--- START Material supplied ---

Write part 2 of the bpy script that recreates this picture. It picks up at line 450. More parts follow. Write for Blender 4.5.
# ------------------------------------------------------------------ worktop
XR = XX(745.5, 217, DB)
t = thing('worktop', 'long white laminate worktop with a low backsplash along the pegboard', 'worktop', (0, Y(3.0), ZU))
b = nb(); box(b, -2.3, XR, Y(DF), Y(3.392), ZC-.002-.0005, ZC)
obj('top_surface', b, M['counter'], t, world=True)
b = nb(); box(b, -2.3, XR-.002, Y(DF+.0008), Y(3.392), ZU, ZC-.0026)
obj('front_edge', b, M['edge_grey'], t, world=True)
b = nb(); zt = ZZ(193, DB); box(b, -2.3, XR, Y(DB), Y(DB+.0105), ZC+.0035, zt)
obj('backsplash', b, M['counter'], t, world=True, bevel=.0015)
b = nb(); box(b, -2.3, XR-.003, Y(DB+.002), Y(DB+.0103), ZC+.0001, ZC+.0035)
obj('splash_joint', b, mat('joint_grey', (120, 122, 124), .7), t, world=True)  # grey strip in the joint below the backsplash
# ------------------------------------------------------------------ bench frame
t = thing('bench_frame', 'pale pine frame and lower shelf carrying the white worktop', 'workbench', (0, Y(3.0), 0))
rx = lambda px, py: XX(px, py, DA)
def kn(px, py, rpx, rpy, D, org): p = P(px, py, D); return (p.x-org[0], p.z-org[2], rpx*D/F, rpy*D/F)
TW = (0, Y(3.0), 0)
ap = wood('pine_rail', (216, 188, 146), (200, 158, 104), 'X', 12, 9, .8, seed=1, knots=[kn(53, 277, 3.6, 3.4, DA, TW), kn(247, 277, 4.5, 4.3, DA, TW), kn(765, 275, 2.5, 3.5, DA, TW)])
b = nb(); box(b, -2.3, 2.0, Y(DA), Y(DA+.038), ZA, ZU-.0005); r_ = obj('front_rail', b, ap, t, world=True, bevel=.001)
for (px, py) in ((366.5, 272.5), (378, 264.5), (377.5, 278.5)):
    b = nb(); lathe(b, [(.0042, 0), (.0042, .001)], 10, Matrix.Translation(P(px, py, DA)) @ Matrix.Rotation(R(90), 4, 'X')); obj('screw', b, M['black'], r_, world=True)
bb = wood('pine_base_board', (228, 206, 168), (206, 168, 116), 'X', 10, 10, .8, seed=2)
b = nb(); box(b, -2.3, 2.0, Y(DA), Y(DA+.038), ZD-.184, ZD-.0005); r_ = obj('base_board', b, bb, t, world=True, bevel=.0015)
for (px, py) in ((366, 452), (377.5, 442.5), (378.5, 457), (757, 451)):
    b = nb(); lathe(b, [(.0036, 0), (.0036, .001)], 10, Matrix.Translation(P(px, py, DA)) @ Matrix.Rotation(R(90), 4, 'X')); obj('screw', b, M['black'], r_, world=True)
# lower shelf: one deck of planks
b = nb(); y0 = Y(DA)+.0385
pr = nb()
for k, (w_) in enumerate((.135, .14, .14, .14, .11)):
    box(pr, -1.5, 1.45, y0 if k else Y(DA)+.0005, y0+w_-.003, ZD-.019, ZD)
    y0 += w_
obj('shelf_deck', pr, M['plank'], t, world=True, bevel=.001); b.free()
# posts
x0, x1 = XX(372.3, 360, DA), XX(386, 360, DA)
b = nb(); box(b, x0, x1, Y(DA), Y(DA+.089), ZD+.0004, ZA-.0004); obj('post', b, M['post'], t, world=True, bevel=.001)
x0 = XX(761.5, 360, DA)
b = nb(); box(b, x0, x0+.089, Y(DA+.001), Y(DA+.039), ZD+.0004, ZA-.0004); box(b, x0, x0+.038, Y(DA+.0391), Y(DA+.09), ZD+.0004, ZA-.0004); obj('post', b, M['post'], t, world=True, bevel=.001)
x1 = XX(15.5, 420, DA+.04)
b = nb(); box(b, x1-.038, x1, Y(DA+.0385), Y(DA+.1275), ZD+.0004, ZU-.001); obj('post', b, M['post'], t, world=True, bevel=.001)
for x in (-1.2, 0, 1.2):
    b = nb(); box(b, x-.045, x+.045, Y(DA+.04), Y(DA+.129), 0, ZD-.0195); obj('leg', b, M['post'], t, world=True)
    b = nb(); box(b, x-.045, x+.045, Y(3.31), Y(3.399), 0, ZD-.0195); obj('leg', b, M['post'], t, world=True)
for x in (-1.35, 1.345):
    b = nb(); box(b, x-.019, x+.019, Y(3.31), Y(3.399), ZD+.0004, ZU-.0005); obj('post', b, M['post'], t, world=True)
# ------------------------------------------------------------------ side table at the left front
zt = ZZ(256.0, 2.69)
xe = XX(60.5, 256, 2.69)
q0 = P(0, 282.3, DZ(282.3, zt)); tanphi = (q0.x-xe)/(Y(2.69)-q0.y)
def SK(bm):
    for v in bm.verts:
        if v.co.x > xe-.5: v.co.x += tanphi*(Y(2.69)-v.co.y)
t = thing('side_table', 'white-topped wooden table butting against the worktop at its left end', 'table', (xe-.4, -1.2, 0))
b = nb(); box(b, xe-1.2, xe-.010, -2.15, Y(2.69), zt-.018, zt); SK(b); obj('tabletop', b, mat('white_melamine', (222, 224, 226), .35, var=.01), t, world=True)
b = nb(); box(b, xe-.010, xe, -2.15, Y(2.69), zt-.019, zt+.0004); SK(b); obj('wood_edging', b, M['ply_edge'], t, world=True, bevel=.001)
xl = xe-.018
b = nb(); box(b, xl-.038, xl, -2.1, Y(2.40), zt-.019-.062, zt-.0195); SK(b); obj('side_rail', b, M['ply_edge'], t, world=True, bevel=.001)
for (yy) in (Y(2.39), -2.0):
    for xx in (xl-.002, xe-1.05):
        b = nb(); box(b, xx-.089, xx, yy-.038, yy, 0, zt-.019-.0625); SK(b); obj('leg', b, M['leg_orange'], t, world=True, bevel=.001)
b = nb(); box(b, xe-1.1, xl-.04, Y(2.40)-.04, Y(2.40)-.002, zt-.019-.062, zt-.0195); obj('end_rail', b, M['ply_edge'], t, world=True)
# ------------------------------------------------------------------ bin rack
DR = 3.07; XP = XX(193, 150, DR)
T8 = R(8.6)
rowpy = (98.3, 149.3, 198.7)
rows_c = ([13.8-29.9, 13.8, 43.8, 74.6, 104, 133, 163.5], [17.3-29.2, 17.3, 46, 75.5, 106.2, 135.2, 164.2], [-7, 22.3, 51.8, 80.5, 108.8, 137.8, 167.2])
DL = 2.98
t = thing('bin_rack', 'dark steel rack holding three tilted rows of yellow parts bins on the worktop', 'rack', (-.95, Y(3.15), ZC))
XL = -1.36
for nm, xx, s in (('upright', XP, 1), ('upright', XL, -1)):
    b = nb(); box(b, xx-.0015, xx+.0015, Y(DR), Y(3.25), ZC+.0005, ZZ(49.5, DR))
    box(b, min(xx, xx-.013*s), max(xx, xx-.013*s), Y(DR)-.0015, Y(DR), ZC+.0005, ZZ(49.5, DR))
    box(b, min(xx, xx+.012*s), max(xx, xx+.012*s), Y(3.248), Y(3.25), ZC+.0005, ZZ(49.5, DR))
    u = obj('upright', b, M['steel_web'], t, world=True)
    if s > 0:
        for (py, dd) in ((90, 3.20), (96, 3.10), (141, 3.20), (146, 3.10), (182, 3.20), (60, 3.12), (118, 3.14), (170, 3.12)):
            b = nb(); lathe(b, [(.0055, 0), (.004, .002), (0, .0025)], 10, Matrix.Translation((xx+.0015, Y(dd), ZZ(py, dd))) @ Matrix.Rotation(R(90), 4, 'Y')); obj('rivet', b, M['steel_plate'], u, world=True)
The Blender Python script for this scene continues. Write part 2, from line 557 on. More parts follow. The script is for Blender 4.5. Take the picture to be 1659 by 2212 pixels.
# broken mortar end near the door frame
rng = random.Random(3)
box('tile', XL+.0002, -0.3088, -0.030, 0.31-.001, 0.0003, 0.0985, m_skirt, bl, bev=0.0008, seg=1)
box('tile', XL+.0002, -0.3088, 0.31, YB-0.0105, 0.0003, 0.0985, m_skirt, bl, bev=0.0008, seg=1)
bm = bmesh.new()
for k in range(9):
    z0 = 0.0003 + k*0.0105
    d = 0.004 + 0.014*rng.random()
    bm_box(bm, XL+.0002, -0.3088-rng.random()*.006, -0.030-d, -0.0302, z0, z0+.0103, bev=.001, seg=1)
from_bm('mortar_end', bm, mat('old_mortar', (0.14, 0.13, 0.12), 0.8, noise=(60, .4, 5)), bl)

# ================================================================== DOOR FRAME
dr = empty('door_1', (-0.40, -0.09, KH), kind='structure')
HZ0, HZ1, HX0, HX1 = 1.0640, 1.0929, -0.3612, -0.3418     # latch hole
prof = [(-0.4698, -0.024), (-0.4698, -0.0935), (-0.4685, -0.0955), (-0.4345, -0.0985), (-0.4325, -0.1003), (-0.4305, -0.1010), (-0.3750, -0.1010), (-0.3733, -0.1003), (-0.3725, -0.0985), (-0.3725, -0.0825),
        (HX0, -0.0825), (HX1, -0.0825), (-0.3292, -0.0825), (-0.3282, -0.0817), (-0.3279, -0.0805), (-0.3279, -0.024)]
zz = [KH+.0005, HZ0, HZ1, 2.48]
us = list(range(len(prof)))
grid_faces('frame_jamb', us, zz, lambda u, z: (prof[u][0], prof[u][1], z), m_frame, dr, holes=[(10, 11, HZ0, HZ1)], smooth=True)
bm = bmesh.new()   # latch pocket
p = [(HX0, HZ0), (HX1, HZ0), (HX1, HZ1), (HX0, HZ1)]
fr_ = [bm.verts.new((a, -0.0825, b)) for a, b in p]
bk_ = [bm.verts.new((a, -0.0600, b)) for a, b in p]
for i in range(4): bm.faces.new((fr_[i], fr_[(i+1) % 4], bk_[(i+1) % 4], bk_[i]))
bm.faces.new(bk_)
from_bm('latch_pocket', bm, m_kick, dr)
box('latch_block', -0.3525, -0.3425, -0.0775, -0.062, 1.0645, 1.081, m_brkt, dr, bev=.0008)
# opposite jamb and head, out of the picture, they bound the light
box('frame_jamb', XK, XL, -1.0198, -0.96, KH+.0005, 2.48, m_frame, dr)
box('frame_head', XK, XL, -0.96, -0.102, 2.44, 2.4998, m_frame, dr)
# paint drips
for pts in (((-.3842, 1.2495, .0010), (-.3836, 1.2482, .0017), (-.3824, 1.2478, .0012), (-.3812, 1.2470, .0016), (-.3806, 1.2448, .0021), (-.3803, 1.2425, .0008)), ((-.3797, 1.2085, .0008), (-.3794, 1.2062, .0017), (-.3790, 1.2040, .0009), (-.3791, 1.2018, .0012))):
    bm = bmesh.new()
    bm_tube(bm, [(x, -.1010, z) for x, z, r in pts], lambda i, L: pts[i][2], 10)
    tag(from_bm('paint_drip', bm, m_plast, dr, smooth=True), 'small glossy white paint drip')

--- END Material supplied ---

**Exercise instructions**
Beginning at the first line of the records, give again each line exactly as written, ending with the line that contains "Y(DB+.0103), ZC+.0001, ZC+.0035)".

**Finished exercise**
Write part 2 of the bpy script that recreates this picture. It picks up at line 450. More parts follow. Write for Blender 4.5.
# ------------------------------------------------------------------ worktop
XR = XX(745.5, 217, DB)
t = thing('worktop', 'long white laminate worktop with a low backsplash along the pegboard', 'worktop', (0, Y(3.0), ZU))
b = nb(); box(b, -2.3, XR, Y(DF), Y(3.392), ZC-.002-.0005, ZC)
obj('top_surface', b, M['counter'], t, world=True)
b = nb(); box(b, -2.3, XR-.002, Y(DF+.0008), Y(3.392), ZU, ZC-.0026)
obj('front_edge', b, M['edge_grey'], t, world=True)
b = nb(); zt = ZZ(193, DB); box(b, -2.3, XR, Y(DB), Y(DB+.0105), ZC+.0035, zt)
obj('backsplash', b, M['counter'], t, world=True, bevel=.0015)
b = nb(); box(b, -2.3, XR-.003, Y(DB+.002), Y(DB+.0103), ZC+.0001, ZC+.0035)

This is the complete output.